“Let the disciples cultivate love without measure towards all beings.
Let them cultivate towards the whole world, above, below and around
a heart of love unstinted….For in all the world this state of heart is the best”

The Buddha

Many years ago I was watching a TV discussion programme with great interest. Its focus was on crime and the street gangs of America. On the stage was a young girl who was unashamedly speaking, in detail, about her criminal activities within the context of a New York gang. When she finished speaking a woman arose from her seat, at the back of the studio audience and said: “ Honey, you’re looking for love in all the wrong places, ” then promptly sat down again. I remember vividly how this statement affected me. It carried so much weight and clarity I couldn’t help but share it with friends afterwards. I think the insight gained from this simple message is very profound. The young girl was indeed in the wrong place, seeking recognition and acceptance from the wrong people – violent gang members. She felt a part of something bigger than herself – the collective group and in this she could get lost along with her responsibilities to behave in a positive way. She sought affirmation and validation from others who accepted the role of hurting people. What the woman in the studio audience said, in a very succinct and clear way, is we all need love and we should all be looking for that love in the right places. Not side tracked for misplaced acceptance, not selling out for peer group approval, not allowing ourselves to grab at imitations, but going after the real thing – a love that embraces and unifies every living soul. All that we engage with in life ( our thoughts, actions and communication ) is either an expression of love or a cry for help ( which is also an expression of love ). Anger, rage, hostility and resentment are, at a deeper level, all wanting acknowledgement and attention – they are all pleas to be understood. All bad behaviour can be seen as an ineffective response to unmet, often deep-seated psychological needs and at the very core of this ‘ acting out ‘ is the desire for love.

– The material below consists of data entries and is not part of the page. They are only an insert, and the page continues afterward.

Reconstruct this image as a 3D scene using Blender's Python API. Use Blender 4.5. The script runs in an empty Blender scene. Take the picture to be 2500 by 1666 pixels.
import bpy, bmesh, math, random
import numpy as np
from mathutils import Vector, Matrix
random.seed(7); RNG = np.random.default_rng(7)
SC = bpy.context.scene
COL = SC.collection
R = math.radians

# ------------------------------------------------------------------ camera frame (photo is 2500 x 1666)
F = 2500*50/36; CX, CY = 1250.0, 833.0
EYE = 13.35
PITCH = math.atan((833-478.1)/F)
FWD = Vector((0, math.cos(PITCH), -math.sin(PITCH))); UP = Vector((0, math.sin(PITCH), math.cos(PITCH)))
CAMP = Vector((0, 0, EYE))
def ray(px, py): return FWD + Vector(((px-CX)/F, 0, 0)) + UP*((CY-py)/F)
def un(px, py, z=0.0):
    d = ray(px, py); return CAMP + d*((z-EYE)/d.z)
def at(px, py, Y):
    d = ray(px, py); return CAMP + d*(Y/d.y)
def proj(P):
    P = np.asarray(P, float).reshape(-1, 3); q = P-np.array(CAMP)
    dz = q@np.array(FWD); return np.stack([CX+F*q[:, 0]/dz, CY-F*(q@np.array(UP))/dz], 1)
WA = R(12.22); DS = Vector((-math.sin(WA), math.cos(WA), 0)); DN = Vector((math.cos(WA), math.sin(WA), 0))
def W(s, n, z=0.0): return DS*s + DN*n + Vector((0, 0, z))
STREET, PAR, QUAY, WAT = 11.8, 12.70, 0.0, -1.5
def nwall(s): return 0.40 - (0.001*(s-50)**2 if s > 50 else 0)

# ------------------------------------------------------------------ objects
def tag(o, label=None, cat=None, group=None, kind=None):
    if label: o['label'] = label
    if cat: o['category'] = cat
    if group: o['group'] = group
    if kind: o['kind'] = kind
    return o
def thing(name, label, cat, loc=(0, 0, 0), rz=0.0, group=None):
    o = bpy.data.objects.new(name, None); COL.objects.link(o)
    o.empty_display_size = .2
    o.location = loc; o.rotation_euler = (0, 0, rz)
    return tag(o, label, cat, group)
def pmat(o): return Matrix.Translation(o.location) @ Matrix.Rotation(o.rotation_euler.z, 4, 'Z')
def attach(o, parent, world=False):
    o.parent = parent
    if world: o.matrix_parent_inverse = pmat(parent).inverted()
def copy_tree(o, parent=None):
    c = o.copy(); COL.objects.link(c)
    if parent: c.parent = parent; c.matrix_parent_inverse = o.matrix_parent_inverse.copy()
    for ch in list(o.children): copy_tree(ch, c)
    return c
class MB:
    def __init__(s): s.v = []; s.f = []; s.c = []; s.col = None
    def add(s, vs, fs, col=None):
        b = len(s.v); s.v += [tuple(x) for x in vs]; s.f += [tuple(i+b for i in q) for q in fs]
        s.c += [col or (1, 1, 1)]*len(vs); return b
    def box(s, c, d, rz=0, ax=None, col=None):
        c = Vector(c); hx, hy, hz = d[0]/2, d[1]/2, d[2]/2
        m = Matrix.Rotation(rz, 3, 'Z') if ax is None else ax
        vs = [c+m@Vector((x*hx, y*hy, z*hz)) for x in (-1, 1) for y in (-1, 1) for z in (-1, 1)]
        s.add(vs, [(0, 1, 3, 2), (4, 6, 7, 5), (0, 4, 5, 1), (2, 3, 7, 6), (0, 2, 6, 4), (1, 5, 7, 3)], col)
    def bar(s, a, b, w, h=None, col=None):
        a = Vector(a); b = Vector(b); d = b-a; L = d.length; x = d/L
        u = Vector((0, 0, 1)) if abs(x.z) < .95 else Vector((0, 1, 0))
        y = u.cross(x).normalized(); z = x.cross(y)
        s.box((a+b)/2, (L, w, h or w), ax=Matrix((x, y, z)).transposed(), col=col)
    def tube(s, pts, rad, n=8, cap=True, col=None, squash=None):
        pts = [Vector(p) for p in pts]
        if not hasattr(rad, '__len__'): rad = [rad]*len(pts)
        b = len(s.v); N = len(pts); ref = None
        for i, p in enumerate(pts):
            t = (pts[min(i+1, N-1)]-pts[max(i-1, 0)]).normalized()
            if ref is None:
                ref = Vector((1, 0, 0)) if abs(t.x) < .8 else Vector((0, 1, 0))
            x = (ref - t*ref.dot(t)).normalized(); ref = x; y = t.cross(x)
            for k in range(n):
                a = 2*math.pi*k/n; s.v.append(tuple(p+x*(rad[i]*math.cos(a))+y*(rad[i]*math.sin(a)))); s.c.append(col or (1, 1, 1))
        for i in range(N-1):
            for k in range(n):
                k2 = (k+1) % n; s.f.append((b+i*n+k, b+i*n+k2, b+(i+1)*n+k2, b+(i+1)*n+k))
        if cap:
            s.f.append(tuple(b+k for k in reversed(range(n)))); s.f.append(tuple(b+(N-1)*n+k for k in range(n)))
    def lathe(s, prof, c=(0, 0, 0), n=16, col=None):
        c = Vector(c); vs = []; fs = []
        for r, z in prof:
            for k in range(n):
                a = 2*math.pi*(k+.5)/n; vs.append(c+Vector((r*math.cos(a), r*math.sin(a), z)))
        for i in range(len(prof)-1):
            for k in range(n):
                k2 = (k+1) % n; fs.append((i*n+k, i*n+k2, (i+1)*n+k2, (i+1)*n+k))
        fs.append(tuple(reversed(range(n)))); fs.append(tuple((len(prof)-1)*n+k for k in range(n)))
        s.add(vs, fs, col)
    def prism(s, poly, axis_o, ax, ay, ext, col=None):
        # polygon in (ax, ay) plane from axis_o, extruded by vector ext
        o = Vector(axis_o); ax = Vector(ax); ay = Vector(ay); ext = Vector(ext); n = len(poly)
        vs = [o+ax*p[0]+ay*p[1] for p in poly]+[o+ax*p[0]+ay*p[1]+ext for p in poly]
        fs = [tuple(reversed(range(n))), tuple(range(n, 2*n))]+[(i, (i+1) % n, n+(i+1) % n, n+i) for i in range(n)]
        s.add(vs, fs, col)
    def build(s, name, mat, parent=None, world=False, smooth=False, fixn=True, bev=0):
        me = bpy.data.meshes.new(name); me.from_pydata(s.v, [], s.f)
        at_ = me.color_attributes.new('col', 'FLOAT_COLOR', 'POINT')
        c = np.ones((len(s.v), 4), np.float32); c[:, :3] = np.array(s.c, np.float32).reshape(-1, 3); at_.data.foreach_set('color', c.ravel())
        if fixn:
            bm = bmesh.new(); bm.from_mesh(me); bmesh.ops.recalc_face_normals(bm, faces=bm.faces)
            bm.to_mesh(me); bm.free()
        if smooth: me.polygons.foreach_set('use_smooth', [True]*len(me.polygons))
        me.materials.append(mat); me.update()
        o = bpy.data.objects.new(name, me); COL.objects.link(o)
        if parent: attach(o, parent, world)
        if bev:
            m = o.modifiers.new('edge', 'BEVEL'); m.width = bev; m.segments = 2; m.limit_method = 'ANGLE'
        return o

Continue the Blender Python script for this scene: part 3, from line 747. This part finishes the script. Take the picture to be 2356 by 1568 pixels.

THE LOVE OF POWER OR THE POWER OF LOVE?

The mythical dwarf Alberich, in Wagner’s Das Rheingold, abandons the quest for love in favour of power. He seeks out the forces of control and darkness ( the love of power ) to that of union and light ( the power of love ). Our young, female gang member made similar choices. She had discarded a life of positive self expression, that could have helped people, to adopt behaviour that hurt them.
But in a turbulent, unsettling world where we struggle to find meaning, where we can be emotionally stripped bare to expose our raw vulnerabilities, would we always make the right choices? If we are made to tremble before our own projected, negative feelings of low self esteem and unworthiness, would we necessarily make the right decisions?
A true, authentic spiritual life must recognize and acknowledge that something outside of ourselves needs to be served. It must call us to embrace the diversity of humanity, with all its shortcomings and faults, in a universal fellowship of love and compassion. There is no other way. It is the very life where we must surrender ourselves, our judgements and opinions, in order to be made ready for greater understanding, empathy and sympathy. Thus the mind that cannot expand to hold these greater qualities, to grow within their light, is the mind that is still separated and divided.

LOVE IS POTENTIALLY EVERYWHERE

Love lays waiting ready to be awakened, broken open in every moment, in every human encounter, in every human heart. It comes from a higher, spiritual realm, beyond our narrow selves, and speaks to us all in a collective voice of mutual sharing and bonding. It is a gift to others and very much a gift to ourselves. That is the reward, because the more we give love away the more we will receive it back – a spiritual reality of such magnitude and profundity that it can quite take our breath away….
It’s easy for us to love the loveable ( our family and friends ) but the real challenge, and the greatest rewards come from loving the un-loveable. The people who have lost their way in life and who find it difficult to act in positive ways, these are the people that need our love and we must love them until they start to love themselves…..

“ Love is the law of life. All love is expansion, all selfishness is contraction. Love is the only law of life…… Therefore, love for love’s sake, because it is the law of life, just as you breathe to live.”